**Request**
Take the records below and print them verbatim up to and including the line that carries "COL = scene.collection".

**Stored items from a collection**
***

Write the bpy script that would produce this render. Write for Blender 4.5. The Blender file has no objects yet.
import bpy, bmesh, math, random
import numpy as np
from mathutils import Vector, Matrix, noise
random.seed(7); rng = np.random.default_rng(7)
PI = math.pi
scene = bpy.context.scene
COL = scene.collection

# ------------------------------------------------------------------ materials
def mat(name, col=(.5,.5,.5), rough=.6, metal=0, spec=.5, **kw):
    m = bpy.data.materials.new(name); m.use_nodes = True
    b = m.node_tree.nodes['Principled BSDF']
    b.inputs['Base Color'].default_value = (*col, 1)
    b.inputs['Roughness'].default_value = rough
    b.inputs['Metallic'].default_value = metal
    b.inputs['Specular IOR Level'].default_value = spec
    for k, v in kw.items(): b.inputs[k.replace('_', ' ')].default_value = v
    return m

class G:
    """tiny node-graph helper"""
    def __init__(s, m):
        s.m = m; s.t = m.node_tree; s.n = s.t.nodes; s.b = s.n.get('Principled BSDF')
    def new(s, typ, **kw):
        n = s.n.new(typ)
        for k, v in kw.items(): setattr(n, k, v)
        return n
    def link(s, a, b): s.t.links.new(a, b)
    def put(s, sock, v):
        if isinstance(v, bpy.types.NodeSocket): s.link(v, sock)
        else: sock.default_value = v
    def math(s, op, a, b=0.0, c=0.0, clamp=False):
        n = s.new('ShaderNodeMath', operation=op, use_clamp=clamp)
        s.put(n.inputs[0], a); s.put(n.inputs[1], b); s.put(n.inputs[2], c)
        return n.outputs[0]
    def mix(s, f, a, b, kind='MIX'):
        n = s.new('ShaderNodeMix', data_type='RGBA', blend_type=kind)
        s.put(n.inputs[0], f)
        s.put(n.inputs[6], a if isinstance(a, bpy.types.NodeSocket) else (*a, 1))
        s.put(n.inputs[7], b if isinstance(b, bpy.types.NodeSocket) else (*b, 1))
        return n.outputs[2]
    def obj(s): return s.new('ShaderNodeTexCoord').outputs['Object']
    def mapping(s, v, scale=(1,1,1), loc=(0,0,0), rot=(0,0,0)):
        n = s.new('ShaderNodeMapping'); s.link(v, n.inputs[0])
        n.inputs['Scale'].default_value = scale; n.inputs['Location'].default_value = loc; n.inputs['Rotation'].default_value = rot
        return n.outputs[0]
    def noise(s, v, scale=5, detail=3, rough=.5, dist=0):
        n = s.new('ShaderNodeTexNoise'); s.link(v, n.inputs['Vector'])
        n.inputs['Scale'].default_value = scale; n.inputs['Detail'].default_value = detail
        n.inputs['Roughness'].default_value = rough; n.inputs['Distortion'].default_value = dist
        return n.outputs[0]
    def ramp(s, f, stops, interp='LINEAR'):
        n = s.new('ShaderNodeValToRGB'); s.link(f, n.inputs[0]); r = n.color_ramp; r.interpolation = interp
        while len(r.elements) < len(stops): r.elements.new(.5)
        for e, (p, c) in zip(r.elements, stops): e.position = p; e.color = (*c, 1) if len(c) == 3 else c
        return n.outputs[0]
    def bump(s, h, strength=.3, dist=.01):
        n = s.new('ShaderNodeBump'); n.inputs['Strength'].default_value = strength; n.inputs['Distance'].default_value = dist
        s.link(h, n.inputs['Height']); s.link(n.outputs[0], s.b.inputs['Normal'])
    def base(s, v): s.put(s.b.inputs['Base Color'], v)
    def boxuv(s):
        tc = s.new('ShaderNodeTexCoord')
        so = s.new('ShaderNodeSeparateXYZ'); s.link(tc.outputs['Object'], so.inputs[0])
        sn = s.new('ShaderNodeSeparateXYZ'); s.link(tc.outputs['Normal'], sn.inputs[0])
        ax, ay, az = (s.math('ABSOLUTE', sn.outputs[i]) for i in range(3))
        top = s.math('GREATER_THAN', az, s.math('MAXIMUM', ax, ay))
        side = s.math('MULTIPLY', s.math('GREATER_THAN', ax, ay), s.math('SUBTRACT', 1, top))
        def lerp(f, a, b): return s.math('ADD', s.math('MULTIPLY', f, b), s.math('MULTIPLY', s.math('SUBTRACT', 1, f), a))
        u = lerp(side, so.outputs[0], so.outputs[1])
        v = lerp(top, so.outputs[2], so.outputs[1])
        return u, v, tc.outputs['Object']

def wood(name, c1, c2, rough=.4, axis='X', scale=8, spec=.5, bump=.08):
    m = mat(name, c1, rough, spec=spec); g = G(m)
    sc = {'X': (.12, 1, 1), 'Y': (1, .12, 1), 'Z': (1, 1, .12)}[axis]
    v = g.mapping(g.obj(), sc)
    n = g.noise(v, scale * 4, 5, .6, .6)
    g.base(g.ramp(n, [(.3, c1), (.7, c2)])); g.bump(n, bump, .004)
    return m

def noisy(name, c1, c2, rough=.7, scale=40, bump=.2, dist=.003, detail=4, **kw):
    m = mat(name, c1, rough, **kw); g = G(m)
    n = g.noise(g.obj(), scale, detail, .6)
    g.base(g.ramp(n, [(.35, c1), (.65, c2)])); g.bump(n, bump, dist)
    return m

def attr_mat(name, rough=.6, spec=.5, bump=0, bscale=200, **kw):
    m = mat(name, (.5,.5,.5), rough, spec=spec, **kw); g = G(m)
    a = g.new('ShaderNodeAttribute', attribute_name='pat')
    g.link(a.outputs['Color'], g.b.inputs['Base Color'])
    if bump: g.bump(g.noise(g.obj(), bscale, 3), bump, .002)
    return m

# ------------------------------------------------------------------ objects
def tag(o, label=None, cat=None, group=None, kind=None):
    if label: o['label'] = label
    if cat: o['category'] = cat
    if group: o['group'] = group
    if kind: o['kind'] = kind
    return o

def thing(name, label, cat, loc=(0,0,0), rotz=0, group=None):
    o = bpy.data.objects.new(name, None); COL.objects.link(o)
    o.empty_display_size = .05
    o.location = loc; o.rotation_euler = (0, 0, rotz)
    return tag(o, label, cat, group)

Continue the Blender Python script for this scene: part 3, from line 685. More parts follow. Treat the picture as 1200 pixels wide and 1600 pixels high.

***

**Exercise result**
Write the bpy script that would produce this render. Write for Blender 4.5. The Blender file has no objects yet.
import bpy, bmesh, math, random
import numpy as np
from mathutils import Vector, Matrix, noise
random.seed(7); rng = np.random.default_rng(7)
PI = math.pi
scene = bpy.context.scene
COL = scene.collection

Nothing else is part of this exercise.